Booming Hispanic Populations Could Tip Scales In Close 2012 Election

VIDEO: President makes historic visit to Puerto Rico, looks to win Latino
WATCH Obama Courts Hispanic Voters

As presidential candidates compile their campaign schedules, they might want to consult the latest census data. A report out this week shows that 22 of the country's 100 largest cities are now majority minority cities, meaning there are now more minorities than whites in almost a quarter of America's biggest metropolises.

Almost all of this minority growth is due to a booming Hispanic population, a group that both parties are courting leading up to the 2012 election.

Over the past decade the Latino population has increased from 35.3 million in 2000 to 50.5 million in the 2010, according to census data. More than 9 percent of all eligible voters were Hispanic in the 2010 elections, up from 8.6 percent in 2006.

And in a close election, that 9 percent could make the difference between victory and defeat.

"Hispanics can be an important swing vote in swing elections," said William Frey, a demographer with the Metropolitan Policy Program at the Brookings Institution, who wrote the report. "They don't have a majority of the electorate by any means, but they have enough in close election to swing it."

Already presidential candidates are making pointed efforts to court Latino voters. The first ad put out by the Democratic National Committee this election cycle was in Spanish and President Obama made a trip to Puerto Rico in June, the first presidential trip to the U.S. territory in 50 years.

Several GOP presidential candidates have scheduled appearances at Hispanic events including Mitt Romney, who will be in Florida Thursday to address the Republican National Hispanic Assembly. In January fellow Republican candidate Tim Pawlenty also made a stop in Florida to meet with the Hispanic Leadership Network Conference and candidate Newt Gingrich has a Spanish-language twitter account.

And while Hispanics have historically voted for Democrats, they are "clearly not as strongly Democrat in their vote" as, for example, African Americans, almost 90 percent of whom voted Democratic in the past three elections, Frey said.

In 2008, 67 percent of Latinos supported Obama at the polls and in the 2010 midterm elections 60 percent cast a ballot for Democratic representatives, according to national exit polls.

Hispanics are one of the fastest growing voting blocs nationwide, with more than half a million young Latinos turning 18 and becoming eligible to vote each year. But nearly half of this rapidly growing group is concentrated in just 10 large metro areas; two of them, Las Vegas and Albuquerque, fall in battleground states.

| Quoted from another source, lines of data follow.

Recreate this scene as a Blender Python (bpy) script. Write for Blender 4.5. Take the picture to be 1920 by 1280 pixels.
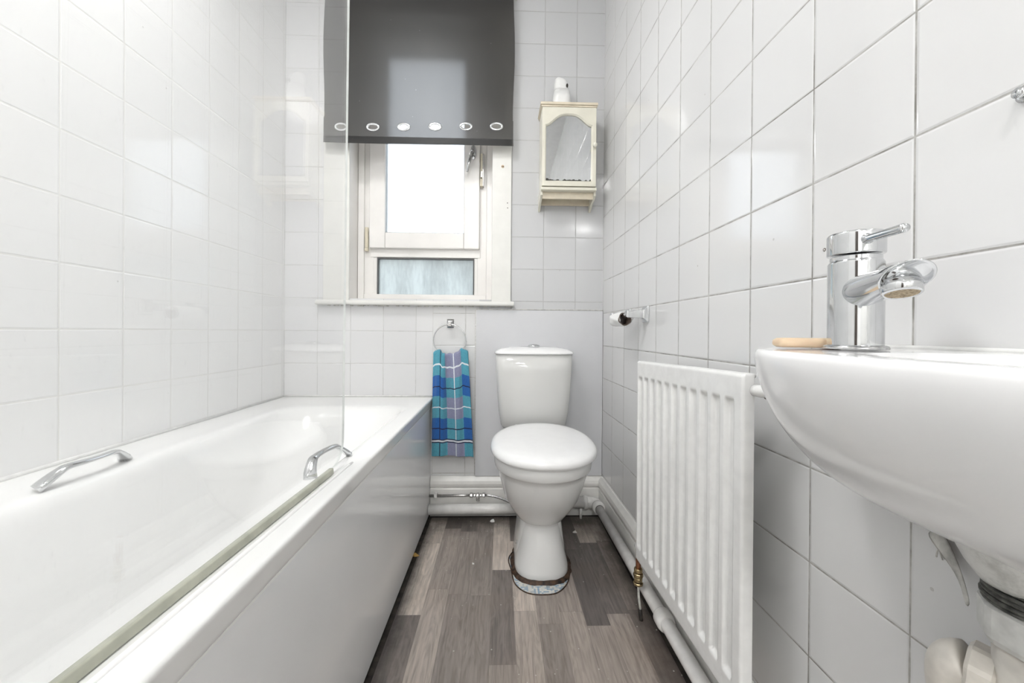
import bpy, bmesh, math, random
from math import sin, cos, pi, radians, sqrt, hypot, copysign
from mathutils import Vector, Matrix

random.seed(7)
for o in list(bpy.data.objects):
    bpy.data.objects.remove(o)
S = bpy.context.scene
COL = S.collection

# ------------------------------------------------------------------ camera
T = 0.152
F_PX, YAW, PIT, ROL = 731.48, .0298, .0032, -.0073
D = 12.126 * T                 # back wall
XL = -6.6176 * T               # left wall
XR = 3.1928 * T                # right wall at the back wall
AR = .0129                     # the right wall is a little out of square
H = .872                       # camera height
def wx(y):
    return XR + (D - y) * AR

def rot3():
    A = Matrix(((cos(YAW), -sin(YAW), 0), (sin(YAW), cos(YAW), 0), (0, 0, 1)))
    B = Matrix(((1, 0, 0), (0, cos(PIT), -sin(PIT)), (0, sin(PIT), cos(PIT))))
    C = Matrix(((cos(ROL), 0, -sin(ROL)), (0, 1, 0), (sin(ROL), 0, cos(ROL))))
    return C @ B @ A
R3 = rot3()
right, fwd, up = Vector(R3[0]), Vector(R3[1]), Vector(R3[2])
cam = bpy.data.cameras.new('camera')
cam.sensor_width = 36
cam.lens = F_PX / 1920 * 36
cam.shift_y = -(640 - 623.96) / 1920
cam.clip_start = .02
co = bpy.data.objects.new('camera', cam)
COL.objects.link(co)
M = Matrix.Identity(4)
for i in range(3):
    M[i][0], M[i][1], M[i][2] = right[i], up[i], -fwd[i]
M[2][3] = H
co.matrix_world = M
S.camera = co

# ------------------------------------------------------------------ world, exposure
S.view_settings.view_transform = 'Standard'
S.view_settings.look = 'None'
S.view_settings.exposure = 1.36
S.view_settings.gamma = 1
S.view_settings.use_curve_mapping = False
SKY = 1.35
LAMP = 5.2
FILL = 6.5  # strength of the added fill lights behind the camera
w = bpy.data.worlds.new('overcast_sky'); S.world = w; w.use_nodes = True
nt = w.node_tree; nt.nodes.clear()
wo = nt.nodes.new('ShaderNodeOutputWorld'); bg = nt.nodes.new('ShaderNodeBackground')
tc = nt.nodes.new('ShaderNodeTexCoord'); sx = nt.nodes.new('ShaderNodeSeparateXYZ')
rp = nt.nodes.new('ShaderNodeValToRGB')
rp.color_ramp.elements[0].position = .0; rp.color_ramp.elements[0].color = (.22, .23, .24, 1)
rp.color_ramp.elements[1].position = 1; rp.color_ramp.elements[1].color = (.74, .86, 1, 1)
e = rp.color_ramp.elements.new(.48); e.color = (.35, .37, .38, 1)
e = rp.color_ramp.elements.new(.52); e.color = (.9, .95, 1, 1)
mp = nt.nodes.new('ShaderNodeMath'); mp.operation = 'MULTIPLY_ADD'
mp.inputs[1].default_value = .5; mp.inputs[2].default_value = .5
nt.links.new(tc.outputs['Generated'], sx.inputs[0])
nt.links.new(sx.outputs['Z'], mp.inputs[0]); nt.links.new(mp.outputs[0], rp.inputs[0])
nt.links.new(rp.outputs[0], bg.inputs[0]); bg.inputs[1].default_value = SKY
nt.links.new(bg.outputs[0], wo.inputs[0])

# ------------------------------------------------------------------ node helpers
class NB:
    def __init__(s, name):
        s.m = bpy.data.materials.new(name); s.m.use_nodes = True
        s.t = s.m.node_tree; s.t.nodes.clear()
        s.out = s.t.nodes.new('ShaderNodeOutputMaterial')
    def n(s, typ, **kw):
        x = s.t.nodes.new('ShaderNode' + typ)
        for k, v in kw.items():
            if k[0] == 'i' and k[1:].isdigit():
                x.inputs[int(k[1:])].default_value = v
            else:
                setattr(x, k, v)
        return x
    def l(s, a, b):
        s.t.links.new(a, b)
    def math(s, op, a, b=None, c=None, clamp=False):
        x = s.t.nodes.new('ShaderNodeMath'); x.operation = op; x.use_clamp = clamp
        for i, v in enumerate((a, b, c)):
            if v is None: continue
            if isinstance(v, (int, float)): x.inputs[i].default_value = v
            else: s.l(v, x.inputs[i])
        return x.outputs[0]
    def mix(s, f, a, b, typ='MIX'):
        x = s.t.nodes.new('ShaderNodeMix'); x.data_type = 'RGBA'; x.blend_type = typ
        for sock, v in ((x.inputs[0], f), (x.inputs[6], a), (x.inputs[7], b)):
            if isinstance(v, (int, float)): sock.default_value = v
            elif isinstance(v, tuple): sock.default_value = v if len(v) == 4 else (*v, 1)
            else: s.l(v, sock)
        return x.outputs[2]
    def ramp(s, f, pts):
        x = s.t.nodes.new('ShaderNodeValToRGB'); r = x.color_ramp
        while len(r.elements) < len(pts): r.elements.new(.5)
        for e, (p, c) in zip(r.elements, pts):
            e.position = p; e.color = (*c, 1) if isinstance(c, tuple) else (c, c, c, 1)
        s.l(f, x.inputs[0]); return x.outputs[0]
    def pos(s):
        g = s.n('NewGeometry'); x = s.n('SeparateXYZ'); s.l(g.outputs['Position'], x.inputs[0])
        return g.outputs['Position'], x.outputs
    def noise(s, vec, scale, detail=2, rough=.5, out=0):
        x = s.n('TexNoise'); x.inputs['Scale'].default_value = scale
        x.inputs['Detail'].default_value = detail; x.inputs['Roughness'].default_value = rough
        if vec is not None: s.l(vec, x.inputs['Vector'])
        return x.outputs[out]
    def bsdf(s, col=(.8, .8, .8), rough=.4, metal=0, **kw):
        b = s.n('BsdfPrincipled')
        if isinstance(col, tuple): b.inputs['Base Color'].default_value = (*col, 1)
        else: s.l(col, b.inputs['Base Color'])
        if isinstance(rough, (int, float)): b.inputs['Roughness'].default_value = rough
        else: s.l(rough, b.inputs['Roughness'])
        b.inputs['Metallic'].default_value = metal
        for k, v in kw.items():
            b.inputs[k.replace('_', ' ')].default_value = v
        s.l(b.outputs[0], s.out.inputs[0]); return b
    def bump(s, h, b, strength=.3, dist=.001):
        x = s.n('Bump'); x.inputs['Strength'].default_value = strength
        x.inputs['Distance'].default_value = dist
        s.l(h, x.inputs['Height']); s.l(x.outputs[0], b.inputs['Normal']); return x

def plain(name, col, rough=.4, metal=0, var=.04, nscale=30, bump=0, bdist=.0006, **kw):
    """a plain surface with a little procedural variation of its own colour"""
    q = NB(name); p, _ = q.pos()
    n = q.noise(p, nscale, 3)
    dark = tuple(c * (1 - var * 2) for c in col); lite = tuple(min(1, c * (1 + var * .6)) for c in col)
    c = q.ramp(n, [(.3, dark), (.62, col), (.8, lite)])
    b = q.bsdf(c, rough, metal, **kw)
    if bump: q.bump(n, b, bump, bdist)
    return q.m

def tile_mat(name, ax, u0, v0, su=T, sv=T, base=(.86, .86, .86), grout=(.72, .71, .69), half=.0011,
             dirt=0, rough=.09, grime=(.20, .19, .17)):
    q = NB(name); p, xyz = q.pos()
    U = xyz[ax]; V = xyz[2]
    uu = q.math('DIVIDE', q.math('SUBTRACT', U, u0), su)
    vv = q.math('DIVIDE', q.math('SUBTRACT', V, v0), sv)
    def edge(t, s_):
        f = q.math('FRACT', t)
        return q.math('MULTIPLY', q.math('MINIMUM', f, q.math('SUBTRACT', 1, f)), s_)
    d = q.math('MINIMUM', edge(uu, su), edge(vv, sv))
    nz = q.noise(p, 35, 3)
    d = q.math('ADD', d, q.math('MULTIPLY', q.math('SUBTRACT', nz, .5), .0009))
    mr = q.n('MapRange', interpolation_type='SMOOTHSTEP'); q.l(d, mr.inputs[0])
    mr.inputs[1].default_value = half * .7; mr.inputs[2].default_value = half * 1.5
    mask = mr.outputs[0]                       # 0 in the grout, 1 on the tile
    mr2 = q.n('MapRange', interpolation_type='SMOOTHERSTEP'); q.l(d, mr2.inputs[0])
    mr2.inputs[1].default_value = half * .8; mr2.inputs[2].default_value = half * 1.3 + .0028
    # per tile id
    cb = q.n('CombineXYZ'); q.l(q.math('FLOOR', uu), cb.inputs[0]); q.l(q.math('FLOOR', vv), cb.inputs[1])
    wn = q.n('TexWhiteNoise'); q.l(cb.outputs[0], wn.inputs['Vector'])
    tint = q.ramp(wn.outputs['Value'], [(0, tuple(c * .975 for c in base)), (1, base)])
    big = q.noise(p, 2.2, 2)
    g = q.mix(q.math('MULTIPLY', big, 1), tuple(c * .75 for c in grout), tuple(min(1, c * 1.3) for c in grout))
    if dirt:
        dn = q.noise(p, 14, 5, .7)
        dm = q.ramp(dn, [(.5 - .12 * dirt, 0.0), (.62, 1.0)])
        g = q.mix(q.math('MULTIPLY', dm, min(1, dirt)), g, grime)
    col = q.mix(mask, g, tint)
    sp = q.n('TexVoronoi', feature='F1'); sp.inputs['Scale'].default_value = 9; q.l(p, sp.inputs['Vector'])
    spm = q.math('LESS_THAN', sp.outputs['Distance'], .022)
    col = q.mix(q.math('MULTIPLY', spm, .35), col, (.3, .28, .25))
    ro = q.math('MULTIPLY_ADD', mask, rough - .6, .6)
    b = q.bsdf(col, ro)
    b.inputs['Specular IOR Level'].default_value = .5
    # each tile sits at its own very slight angle
    geo = q.n('NewGeometry')
    vs = q.n('VectorMath', operation='SUBTRACT'); q.l(wn.outputs['Color'], vs.inputs[0]); vs.inputs[1].default_value = (.5, .5, .5)
    sc = q.n('VectorMath', operation='SCALE'); q.l(vs.outputs[0], sc.inputs[0]); sc.inputs['Scale'].default_value = .012
    ad = q.n('VectorMath', operation='ADD'); q.l(geo.outputs['Normal'], ad.inputs[0]); q.l(sc.outputs[0], ad.inputs[1])
    nm = q.n('VectorMath', operation='NORMALIZE'); q.l(ad.outputs[0], nm.inputs[0])
    bp = q.n('Bump'); bp.inputs['Strength'].default_value = .55; bp.inputs['Distance'].default_value = .0012
    wav = q.math('MULTIPLY', q.noise(p, 9, 1), .12)
    q.l(q.math('ADD', mr2.outputs[0], wav), bp.inputs['Height']); q.l(nm.outputs[0], bp.inputs['Normal'])
    q.l(bp.outputs[0], b.inputs['Normal'])
    return q.m

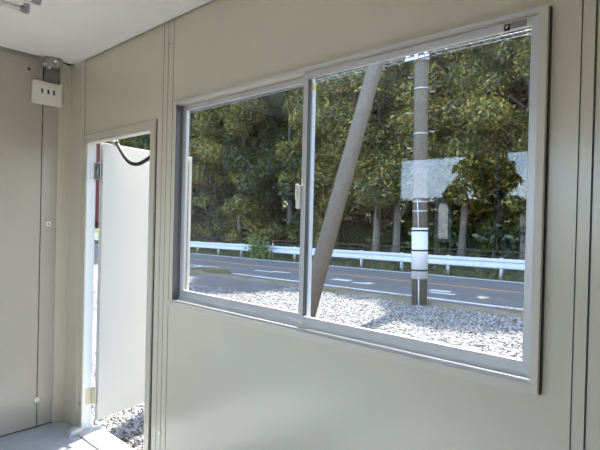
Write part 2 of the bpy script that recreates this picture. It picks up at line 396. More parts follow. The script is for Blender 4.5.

In New Mexico, where 46 percent of the population is Hispanic, 41 percent of the state's voters in 2008 were Latino. This group voted overwhelmingly for Obama in the presidential election, with 69 percent of Hispanics voting for the Democrat. With their support Obama won the state by a 15-point margin over his Republican rival, John McCain.

But in the 2010 midterm elections, New Mexico was a completely different story. The state swung back to red and elected the country's first Latina governor, Susana Martinez, a Republican. In fact, the three Hispanics elected to statewide offices in 2010 were all Republicans.

"This is just further proof of how Republicans are more committed than ever to reaching out and engaging Latino voters," said Republican National Committee spokeswoman Victoria Martinez of the GOP victories.

Martinez said the GOP intends to build on its successes of 2010 and continue reaching out to Latino voters during the 2012 election season.

"Latinos are an important part of our party, and it's obvious that they will continue to play an important role in U.S. elections," she said.

And as minority populations continue to grow, their support is becoming even more vital to Democratic candidates as well, Frey said.

"I think [Hispanic population growth] will change the nature of the Democratic base," he said. "If you look at the Democrat's critical base as being a big tent, the party now has a more diverse tent."

Frey said this growing diversity makes issues like immigration reform and the DREAM Act, which provides immigrant children a path to citizenship by attending college or joining the military, especially important for the Democratic Party.

But Mark Hugo Lopez, the associate director of Pew Hispanic Research Center, argues that Hispanics are more concerned about the economy than any other issue because the "recession has impacted Latinos more than the general public," he said.

The unemployment rate for Hispanics was 2 percentage points higher than the rest of the country with 11.3 percent of Hispanics out of a job in July compared to 9.1 percent for the country as a while.

And according to Republican National Convention spokeswoman Victoria Martinez, the economic woes of Hispanics could provide an opportunity for Republicans to pick up votes from a constituency that has in the past supported their rivals.

"Obama's failed policies have hit Latinos especially hard," Martinez said in an email. "The President's abysmal economic record and his failure to deliver on his campaign promises will be the issues weighing most heavily on the minds of Latino voters as they look towards the 2012 elections."